The sol given below with negatively charged colloidal particles is:

We have to decide in which of the four cases the colloidal particles finally produced carry a net negative charge. The sign of the charge on a colloid is governed by the ion that finally gets adsorbed on the freshly formed precipitate. Whichever ion remains in excess in the dispersion medium is preferentially adsorbed.

First, consider Option A: $$\text{AgNO}_3 \text{ added to KI solution}.$$ Because the KI solution is taken first, $$[ \text{I}^- ]$$ is large. On mixing, the insoluble precipitate $$\text{AgI}$$ is produced by

$$\text{Ag}^+ + \text{I}^- \longrightarrow \text{AgI}\,(\text{solid}).$$

There is still a large excess of $$\text{I}^-$$ ions left in the medium. According to the adsorption theory, these excess $$\text{I}^-$$ ions get adsorbed on the surface of the newly formed $$\text{AgI}$$ particles. So the adsorbed ion is $$\text{I}^-$$, a negative ion, and the charge on each colloidal particle becomes negative.

Now, Option B: $$\text{KI added to AgNO}_3 \text{ solution}.$$ Here $$[ \text{Ag}^+ ]$$ is in excess because the AgNO$$_3$$ solution is taken first.

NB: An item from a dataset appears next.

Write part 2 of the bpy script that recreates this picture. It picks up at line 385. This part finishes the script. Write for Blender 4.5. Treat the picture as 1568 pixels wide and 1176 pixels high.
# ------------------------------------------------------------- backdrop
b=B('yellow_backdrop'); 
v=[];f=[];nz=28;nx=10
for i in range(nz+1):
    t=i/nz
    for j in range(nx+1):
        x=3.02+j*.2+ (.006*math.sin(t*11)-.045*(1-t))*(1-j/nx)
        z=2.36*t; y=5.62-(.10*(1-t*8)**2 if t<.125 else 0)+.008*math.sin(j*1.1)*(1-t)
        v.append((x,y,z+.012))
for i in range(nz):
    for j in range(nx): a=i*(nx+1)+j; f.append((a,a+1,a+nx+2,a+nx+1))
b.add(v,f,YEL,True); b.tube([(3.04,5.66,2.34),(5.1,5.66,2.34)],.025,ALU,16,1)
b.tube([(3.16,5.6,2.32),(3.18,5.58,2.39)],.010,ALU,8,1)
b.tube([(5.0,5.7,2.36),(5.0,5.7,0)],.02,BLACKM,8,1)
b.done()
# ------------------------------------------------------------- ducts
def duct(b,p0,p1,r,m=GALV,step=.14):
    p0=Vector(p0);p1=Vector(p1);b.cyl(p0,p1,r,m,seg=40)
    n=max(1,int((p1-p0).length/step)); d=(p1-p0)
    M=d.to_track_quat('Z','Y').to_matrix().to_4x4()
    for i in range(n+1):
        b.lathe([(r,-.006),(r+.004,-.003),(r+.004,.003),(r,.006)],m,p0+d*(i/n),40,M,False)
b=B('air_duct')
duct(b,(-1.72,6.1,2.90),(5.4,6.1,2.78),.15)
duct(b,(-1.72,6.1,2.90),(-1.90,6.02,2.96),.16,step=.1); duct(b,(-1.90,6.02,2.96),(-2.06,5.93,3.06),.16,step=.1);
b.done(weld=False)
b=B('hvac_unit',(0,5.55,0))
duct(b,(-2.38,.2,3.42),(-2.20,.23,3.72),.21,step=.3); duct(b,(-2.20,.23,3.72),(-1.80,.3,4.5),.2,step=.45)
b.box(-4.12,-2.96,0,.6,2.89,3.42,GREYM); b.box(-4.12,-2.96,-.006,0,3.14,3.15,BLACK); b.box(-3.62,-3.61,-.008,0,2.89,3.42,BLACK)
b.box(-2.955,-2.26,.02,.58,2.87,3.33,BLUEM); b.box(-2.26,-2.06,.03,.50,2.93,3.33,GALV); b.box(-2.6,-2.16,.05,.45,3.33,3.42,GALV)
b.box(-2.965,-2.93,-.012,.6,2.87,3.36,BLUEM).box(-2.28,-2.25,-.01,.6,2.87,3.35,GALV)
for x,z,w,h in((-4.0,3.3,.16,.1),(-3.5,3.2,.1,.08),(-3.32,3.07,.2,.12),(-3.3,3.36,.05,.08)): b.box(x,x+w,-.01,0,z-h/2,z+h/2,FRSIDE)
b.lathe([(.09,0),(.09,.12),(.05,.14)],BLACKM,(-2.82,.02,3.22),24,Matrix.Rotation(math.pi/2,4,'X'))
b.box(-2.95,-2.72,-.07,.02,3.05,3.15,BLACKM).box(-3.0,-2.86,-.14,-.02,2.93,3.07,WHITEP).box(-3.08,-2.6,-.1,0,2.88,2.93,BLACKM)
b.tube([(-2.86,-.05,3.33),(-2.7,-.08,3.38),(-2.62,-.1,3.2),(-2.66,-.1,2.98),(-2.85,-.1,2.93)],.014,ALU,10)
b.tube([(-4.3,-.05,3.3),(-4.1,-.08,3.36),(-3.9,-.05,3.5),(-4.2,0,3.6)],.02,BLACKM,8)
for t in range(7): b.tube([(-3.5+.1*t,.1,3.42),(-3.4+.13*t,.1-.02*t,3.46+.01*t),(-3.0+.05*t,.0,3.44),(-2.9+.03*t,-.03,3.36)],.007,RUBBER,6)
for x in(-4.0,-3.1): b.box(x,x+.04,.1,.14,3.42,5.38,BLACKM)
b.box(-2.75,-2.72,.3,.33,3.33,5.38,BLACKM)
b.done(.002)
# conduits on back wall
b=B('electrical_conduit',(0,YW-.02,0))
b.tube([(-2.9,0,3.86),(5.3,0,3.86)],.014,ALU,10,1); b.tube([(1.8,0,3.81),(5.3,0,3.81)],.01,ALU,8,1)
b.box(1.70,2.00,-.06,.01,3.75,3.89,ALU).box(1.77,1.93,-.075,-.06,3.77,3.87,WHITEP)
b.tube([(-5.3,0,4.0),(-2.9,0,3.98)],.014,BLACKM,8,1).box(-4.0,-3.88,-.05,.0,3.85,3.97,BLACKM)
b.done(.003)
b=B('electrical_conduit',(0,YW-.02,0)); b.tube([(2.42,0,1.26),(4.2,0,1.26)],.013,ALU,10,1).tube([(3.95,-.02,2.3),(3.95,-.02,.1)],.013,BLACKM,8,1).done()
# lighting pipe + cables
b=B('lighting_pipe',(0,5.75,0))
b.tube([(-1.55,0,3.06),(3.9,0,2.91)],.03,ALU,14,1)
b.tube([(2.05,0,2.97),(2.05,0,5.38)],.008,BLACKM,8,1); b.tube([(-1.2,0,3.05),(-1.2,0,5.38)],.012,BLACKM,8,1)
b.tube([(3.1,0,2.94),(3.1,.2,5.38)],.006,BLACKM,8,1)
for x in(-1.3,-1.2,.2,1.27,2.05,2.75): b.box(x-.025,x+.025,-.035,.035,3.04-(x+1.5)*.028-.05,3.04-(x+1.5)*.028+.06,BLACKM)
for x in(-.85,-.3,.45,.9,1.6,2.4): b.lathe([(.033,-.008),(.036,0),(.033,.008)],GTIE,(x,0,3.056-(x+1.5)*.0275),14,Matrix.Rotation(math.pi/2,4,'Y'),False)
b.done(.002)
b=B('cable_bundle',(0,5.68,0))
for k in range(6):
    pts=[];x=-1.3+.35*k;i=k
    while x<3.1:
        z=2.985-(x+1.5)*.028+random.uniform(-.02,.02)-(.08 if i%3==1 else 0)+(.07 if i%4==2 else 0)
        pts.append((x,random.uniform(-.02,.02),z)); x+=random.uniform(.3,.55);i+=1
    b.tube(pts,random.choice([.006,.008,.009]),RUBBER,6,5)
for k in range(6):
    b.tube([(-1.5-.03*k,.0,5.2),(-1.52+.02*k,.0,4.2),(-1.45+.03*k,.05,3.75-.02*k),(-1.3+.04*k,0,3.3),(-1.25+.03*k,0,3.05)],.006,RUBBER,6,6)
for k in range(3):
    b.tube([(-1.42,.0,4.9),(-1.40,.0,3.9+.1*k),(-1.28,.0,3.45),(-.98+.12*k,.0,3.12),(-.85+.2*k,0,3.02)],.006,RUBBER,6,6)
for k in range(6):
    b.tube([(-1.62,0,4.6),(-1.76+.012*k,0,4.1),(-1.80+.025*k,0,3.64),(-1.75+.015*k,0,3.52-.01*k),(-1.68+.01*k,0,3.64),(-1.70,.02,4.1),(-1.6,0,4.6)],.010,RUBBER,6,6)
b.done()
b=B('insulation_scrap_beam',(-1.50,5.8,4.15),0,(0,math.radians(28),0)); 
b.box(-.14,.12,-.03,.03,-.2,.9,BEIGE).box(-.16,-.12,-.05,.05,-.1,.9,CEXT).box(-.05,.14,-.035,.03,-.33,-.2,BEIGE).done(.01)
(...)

The same precipitate $$\text{AgI}$$ forms, but now the excess ion available is $$\text{Ag}^+$$. These positive $$\text{Ag}^+$$ ions are adsorbed, giving the $$\text{AgI}$$ sol a positive charge, not a negative one.

Option C involves $$\text{Al}_2\text{O}_3 \cdot x\text{H}_2\text{O}$$ (hydrated alumina) shaken with pure water. Hydrated alumina has the amphoteric surface $$\text{Al(OH)}_3$$, which preferentially adsorbs $$\text{H}^+$$ ions from water:

$$\text{Al(OH)}_3 + \text{H}^+ \rightarrow \text{Al(OH)}_3 \cdot \text{H}^+.$$

The adsorbed ion is $$\text{H}^+,$$ so the sol is positively charged.

Option D: $$\text{FeCl}_3$$ hydrolyses in hot water, producing a ferric hydroxide sol:

$$\text{Fe}^{3+} + 3\text{H}_2\text{O} \longrightarrow \text{Fe(OH)}_3\,(\text{solid}) + 3\text{H}^+.$$

The medium contains excess $$\text{H}^+$$; these $$\text{H}^+$$ ions adsorb on the $$\text{Fe(OH)}_3$$ particles, again resulting in a positively charged sol.

Summarising, only in Option A do the colloidal particles carry excess adsorbed $$\text{I}^-$$ ions, giving them a negative charge. All the other options produce sols with adsorbed positive ions.

Hence, the correct answer is Option A.